Gottesman-Knill simulation and Bell states

Question

I have some problems to grasp the interpretation of the Gottesman-Knill theorem. If the first qubit is measured, since $\mathcal{Z} \otimes \mathcal{I}$ does not commute with all the stabilizers, the first qubit should $0$ or $1$ with equal probability. Same thing with the second one. But we should expect to have only $|00\rangle$ or $|11\rangle$. How can we have that?

Does it make sense to measure both qubits at the same time? This could mean that we should have to search for maximally entangled qubits during the simulations? If so, how the proper stabilizer formalism can be used?

Answer 1

See Nielson and Chuang 10.5.3.

The state just before measurement is stabilized by $\langle X\otimes X, Z\otimes Z\rangle $.

Measuring qubit one in the $Z$ basis, i.e. measuring $Z \otimes I$ works as follows. Since $Z \otimes I$ does not commute with one generator, $X\otimes X$, measurement leads to either

1. an outcome of $+1$ and the state is stabilized by $\langle Z\otimes I, Z\otimes Z\rangle$, or
2. an outcome of $-1$ and the state is stabilized by $\langle -Z\otimes I, Z\otimes Z\rangle$.

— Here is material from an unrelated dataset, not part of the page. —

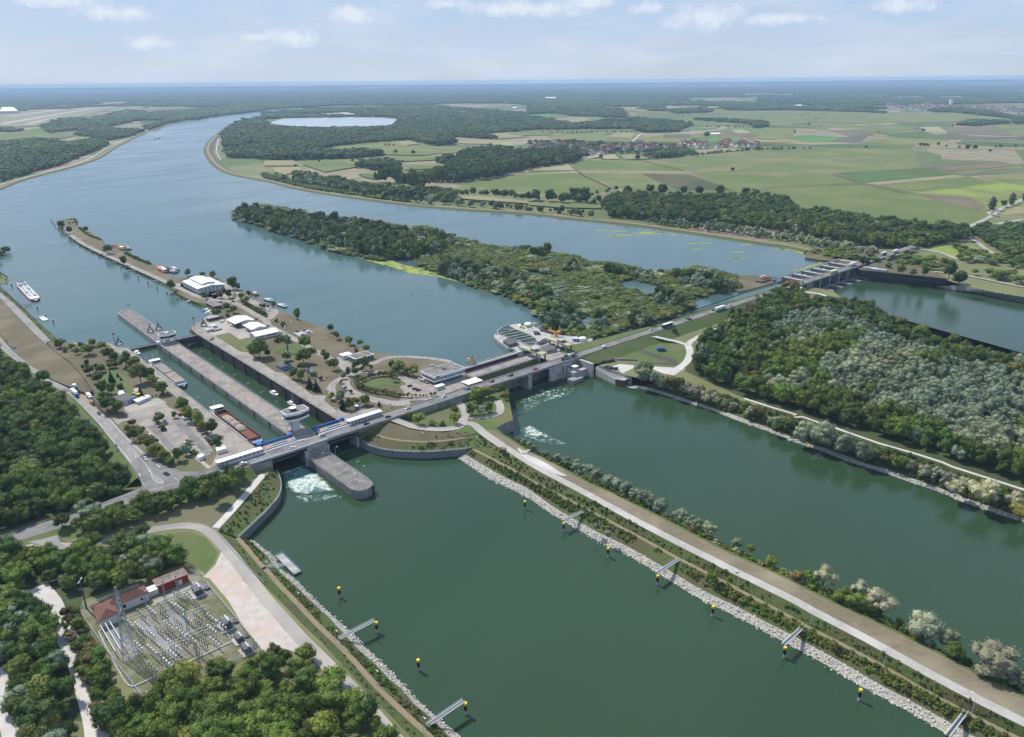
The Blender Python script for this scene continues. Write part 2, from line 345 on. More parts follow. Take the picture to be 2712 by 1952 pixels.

Now, we measure $I \otimes Z$. Let's look at both cases one by one.

Case 1

Stabilizer group is $\langle Z\otimes I, Z\otimes Z\rangle$. As it turns out $I \otimes Z = (Z\otimes I)(Z\otimes Z)$ is in this group. So the outcome of measurement will be +1 with probability 1.

Case 2

Stabilizer group is $\langle -Z\otimes I, Z\otimes Z\rangle$. In this case, $-I \otimes Z = (-Z\otimes I)(Z\otimes Z)$ is in this group. So the outcome of measurement will be -1 with probability 1.

Hence, the two measurements either yield +1, +1 or -1, -1.